The store helped launch many musicians who have made it to the national stage, including Grace Potter from St. Lawrence University whose Nocturnals are well known around the country. Potsdam boys David Gibbs, brothers Steve and Phil Hurley, and Paul Brouwer founded Gigolo Aunts, before Gibbs went on to collaborate in the creation of the musical “Rock of Ages. Jason Sutter played for Smashmouth, and Chris Cornell played for Marilyn Manson.

Composer, arranger and musician Bob Christianson wrote, arranged and executive-produced the PBS Special, “A Christmas Carol – The Concert.” The Emmy nominee has been working in music in New York for decades.

Paul Meyers of Potsdam is an internationally revered jazz guitarist. Todd Hobin and Doug Moncrief have been making music emanating from Central New York and spreading around the country.

All were friends and customers of Northern Music, and that list is only a small representation of the people and music that have been through and come from the store on Market Street.

So how do they account for the drop in sales?

The Great Recession took its toll on everyone, not just Northern Music.

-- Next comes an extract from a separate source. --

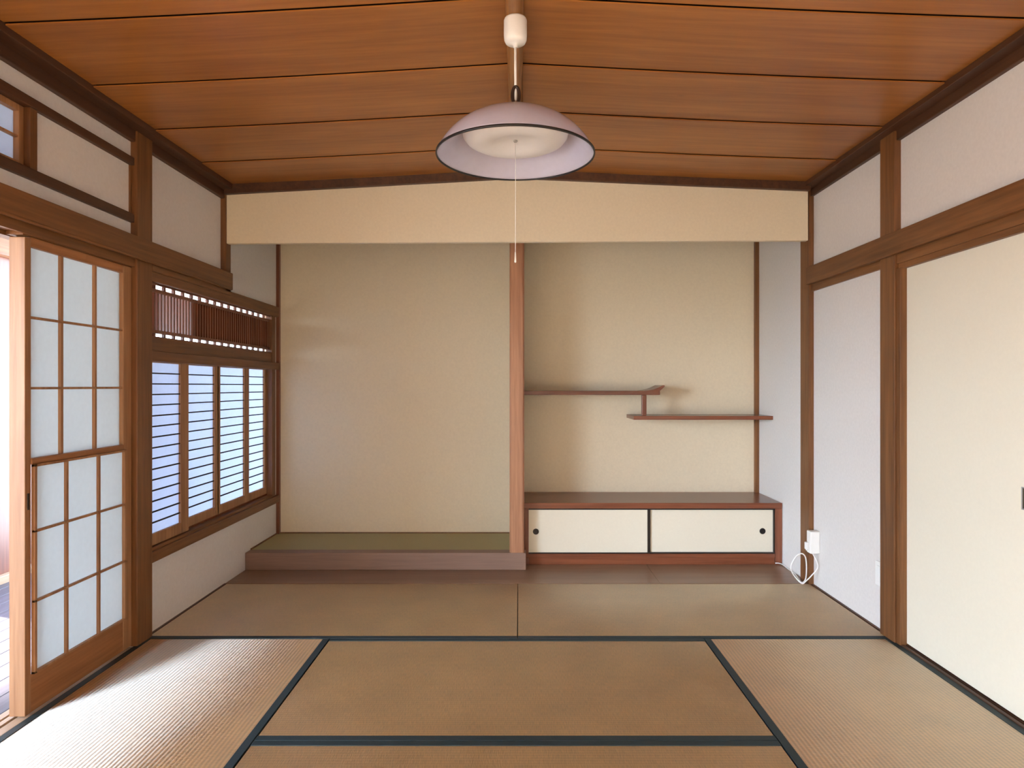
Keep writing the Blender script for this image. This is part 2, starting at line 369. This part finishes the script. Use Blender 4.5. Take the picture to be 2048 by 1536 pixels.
# long rails
trim('wy', [(XL - 0.03, XL + PF + 0.012, 0.40, 4.022, 0.578, 0.678), (XL + PF + 0.010, XL + PF + 0.017, 0.40, 4.0, 0.573, 0.584)], 'wide brown rail along the left wall above door and window', 'wall rail')
trim('wy', [(XR - PF - 0.012, XR + 0.02, 0.40, 4.0, 0.605, 0.708)], 'wide brown rail along the right wall above the sliding doors', 'wall rail')
trim('wy', [(WX, -1.822, 0.45, 3.034, 0.535, 0.60), (WX, XL + 0.015, 0.45, 2.37, 0.552, 0.60), (WX, XL + 0.004, 2.37, 3.034, 0.5385, 0.60), (-1.756, XL + 0.02, 0.45, 3.034, 0.540, 0.60)], 'grooved brown lintel over the paper door', 'lintel', 0.001)
trim('wy', [(XR - 0.012, XR + 0.08, 0.45, 3.076, 0.537, 0.62), (XR - 0.02, XR + 0.02, 0.45, 3.076, 0.562, 0.62)], 'dark recessed lintel over the cream sliding doors', 'lintel', 0.001)
trim('wy', [(XR - 0.014, XR + 0.02, 3.20, 3.985, 0.565, 0.62)], 'narrow brown ledge under the rail between the right posts', 'lintel', 0.001)
# cornices
trim('dark', [(XL - 0.02, XL + 0.022, 0.0, 4.0, 1.110, 1.165), (XL - 0.02, XL + 0.080, 0.0, 4.0, 1.158, 1.20)], 'shade-darkened stepped cornice where the left wall meets the ceiling', 'cornice')
trim('dark', [(XR - 0.020, XR + 0.02, 0.0, 4.0, 1.133, 1.180), (XR - 0.075, XR + 0.02, 0.0, 4.0, 1.176, 1.215)], 'brown stepped cornice where the right wall meets the ceiling', 'cornice')
bm = bmesh.new()
prism_xz(bm, [(-1.735, 1.131), (RX, 1.226), (RX, 1.29), (-1.735, 1.21)], 3.923, 3.958)
prism_xz(bm, [(1.715, 1.152), (RX, 1.226), (RX, 1.29), (1.715, 1.22)], 3.923, 3.958)
tn[0] += 1
tag(obj('trim_%d' % tn[0], bm, 'dark'), 'dark gable strip between the hanging wall and the ceiling', 'cornice', kind=S_)
# transom rails on the left wall
trim('dark', [(XL - 0.03, XL + 0.018, 0.45, 3.034, 1.001, 1.037)], 'upper shade-darkened rail of the transom over the paper door', 'rail')
trim('dark', [(XL - 0.03, XL + 0.018, 0.45, 3.034, 0.742, 0.781)], 'lower shade-darkened rail of the transom over the paper door', 'rail')
trim('wz', [(XL - 0.01, XL + 0.006, 3.018, 3.036, 0.781, 1.001), (XL - 0.02, XL + 0.012, 2.395, 2.43, 0.781, 1.001)], 'upright brown strips closing the transom panel over the door', 'strip', 0.001)
# floor strips
trim('sill', [(-1.872, -1.842, 0.5, 3.034, FL - 0.05, FL - 0.001), (-1.831, -1.809, 0.5, 3.034, FL - 0.05, FL - 0.001), (-1.796, -1.757, 0.5, 3.034, FL - 0.05, FL - 0.001), (-1.872, -1.757, 0.5, 3.034, FL - 0.055, FL - 0.02)],
     'pale grooved wooden sill under the paper door', 'sill', 0.001)
trim('dark', [(1.742, 1.757, 0.5, 3.076, FL - 0.05, FL + 0.006), (1.764, 1.80, 0.5, 3.076, FL - 0.05, FL + 0.006), (1.742, 1.81, 0.5, 3.076, FL - 0.055, FL - 0.004)], 'dark grooved wooden sill under the cream sliding doors', 'sill', 0.001)
trim('dark', [(XL - 0.01, XL + 0.012, 3.16, 4.0, FL - 0.05, FL + 0.003)], 'thin strip at the floor under the lattice window wall', 'floor strip', 0.001)
trim('dark', [(XR - 0.012, XR + 0.01, 3.20, 3.985, FL - 0.05, FL + 0.003)], 'thin strip at the floor between the two right posts', 'floor strip', 0.001)
trim('wz', [(XR - 0.022, XR + 0.06, 3.043, 3.076, FL, 0.54)], 'narrow jamb strip on the near side of the right post', 'jamb', 0.002)
tag(boxes('sun_blocker', 'wy', [(-6.0, -3.30, 2.4, 7.2, 0.95, 1.02)], bevel=0), 'added unseen eave outside the veranda', 'sun_blocker', kind=S_)  # unseen slab added to keep sun off the window and door papers
# outer post, panel and rails at the veranda's garden side
trim('redz', [(-3.30, -3.20, 1.30, 2.90, FL - 0.05, 0.80), (-3.30, -3.20, 3.70, 4.45, FL - 0.05, 0.80)], 'reddish brown wooden panel on the garden side of the veranda', 'panel')
trim('leafy', [(-3.30, -3.14, -2.4, 5.3, 0.80, 0.93)], 'brown head rail on the garden side of the veranda', 'rail')
trim('sill', [(-3.30, -3.16, -2.4, 5.3, FL - 0.3, FL + 0.02)], 'golden wooden sill on the garden side of the veranda', 'sill')

# ------------------------------------------------------------------ left paper door (yukimi shoji) = door_1
r = root('door_1', (-1.79, 2.7, FL), 'open sliding paper door with brown grid standing left of the lattice window', 'sliding door', kind=S_)
x0, x1 = -1.817, -1.760
a = [boxes('stile', 'leafz', [(x0, x1, 2.378, 2.408, FL + 0.006, 0.532)], bevel=0.002), boxes('stile', 'leafz', [(x0, x1, 2.970, 3.032, FL + 0.006, 0.538)], bevel=0.002),
     boxes('top_rail', 'leafy', [(x0 + .003, x1 - .002, 2.408, 2.970, 0.503, 0.538)]), boxes('bottom_rail', 'leafy', [(x0 + .003, x1 - .002, 2.408, 2.970, FL + 0.006, -1.040)]),
     boxes('middle_rail', 'leafy', [(x0 + .012, x1 + .004, 2.408, 2.970, -0.283, -0.262)])]
lat = []
for y in (2.581, 2.786): lat.append((x1 - 0.018, x1 - 0.006, y - 0.007, y + 0.007, -0.262, 0.503))
for h in (0.248, -0.008): lat.append((x1 - 0.016, x1 - 0.004, 2.408, 2.970, h - 0.0045, h + 0.0045))
a.append(boxes('upper_lattice', 'leafz', lat, bevel=0.001))
a.append(boxes('upper_paper', 'paper', [(x1 - 0.020, x1 - 0.0185, 2.406, 2.972, -0.27, 0.505)], bevel=0))
lat = []
xs = x1 + 0.014
for y in (2.408, 2.958): lat.append((xs - 0.014, xs, y, y + 0.012, -1.040, -0.283))
for y in (2.584, 2.782): lat.append((xs - 0.012, xs - 0.001, y - 0.006, y + 0.006, -1.040, -0.283))
for h in (-0.525, -0.778): lat.append((xs - 0.011, xs, 2.408, 2.970, h - 0.0045, h + 0.0045))
for h in (-1.040, -0.292): lat.append((xs - 0.014, xs, 2.408, 2.970, h, h + 0.009))
a.append(boxes('lower_lattice', 'leafz', lat, bevel=0.001))
a.append(boxes('lower_paper', 'paper', [(xs - 0.0145, xs - 0.013, 2.412, 2.966, -1.036, -0.287)], bevel=0))
a.append(boxes('finger_pull', 'black', [(x1 - 0.003, x1 + 0.0012, 2.388, 2.400, -0.445, -0.385)], bevel=0.001))
adopt(r, *a)

# ------------------------------------------------------------------ cream sliding doors on the right = door_2, door_3
for i, (y0, y1, xf, lab) in enumerate(((2.16, 3.043, 1.768, 'large plain cream sliding door next to the right post'), (1.28, 2.18, 1.795, 'nearer plain cream sliding door on the right wall'))):
    r = root('door_%d' % (i + 2), (xf, (y0 + y1) / 2, FL), lab, 'sliding door', kind=S_)
    p = boxes('panel', 'fus', [(xf, xf + 0.02, y0, y1, FL + 0.012, 0.54)], bevel=0.001)
    yy = 2.322 if i == 0 else 1.36
    h1 = boxes('handle', 'steel', [(xf - 0.003, xf + 0.002, yy - 0.024, yy - 0.020, -0.432, -0.356), (xf - 0.003, xf + 0.002, yy + 0.020, yy + 0.024, -0.432, -0.356), (xf - 0.003, xf + 0.002, yy - 0.024, yy + 0.024, -0.434, -0.430), (xf - 0.003, xf + 0.002, yy - 0.024, yy + 0.024, -0.358, -0.354)], bevel=0.0005)
    h2 = boxes('handle_recess', 'bronze', [(xf - 0.001, xf + 0.002, yy - 0.020, yy + 0.020, -0.430, -0.358)], bevel=0)
    adopt(r, p); 
    h1.parent = p; h2.parent = h1
tag(boxes('wall_right', 'white', [(1.79, 1.83, 0.45, 1.28, FL, 0.55)], bevel=0), 'continuation of the right wall beyond the sliding doors', 'wall', kind=S_)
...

Siebel says Walmart was not that much of a factor, since, he said, their product lines were different and did not compete much with each other.

A big difference came along with the World Wide Web, he said.

One of the store’s strengths had always been the attention they gave to customers.

“What we offered for so many years – advice and information – was very much affected by online shopping.” Instead of customers coming into the store to find out about products they were looking to buy, they were going online and finding out what they wanted to know, and that did not translate into store traffic.

And music sales on the Web crushed CD sales.

In the last few years, Siebel and Vangellow had pulled back some, leaving much of the day-to-day operation to senior employees Chris Smutz and Jeremy and Allison Carney, “and they made a name for themselves.

“Expenses stayed the same. We paid the bills, staff, suppliers, but there was nothing left at the end,” Siebel said of the recent situation.

He said they tried cutting expenses, even forgoing employee raises for the last couple of years, trying to weather the downturn.

“We had a great run. The employees we had were friends and party buddies. We worked hard, played hard. They were Northern Music. They made it.

“The community was good to us, and we were good to the community.”

Over the years the store supported not only a thriving music scene, but also other community activities.

They were big supporters of the annual Potsdam Summer Festival, sponsoring the Market Street Main Stage and arranging for the dozens of musical acts that played for the festival each year.

And there was the International Invitational Flotational, a “contest” to see what group could build a creative raft that would float a few hundred yards down the Raquette River, all to raise money for local organizations.

“It’s tough to say goodbye. It’s not a lot of fun, but there are not a whole lot of alternatives at this point,” Siebel said.

“We’re getting emails from all over the country. A lot of memories. Good memories.”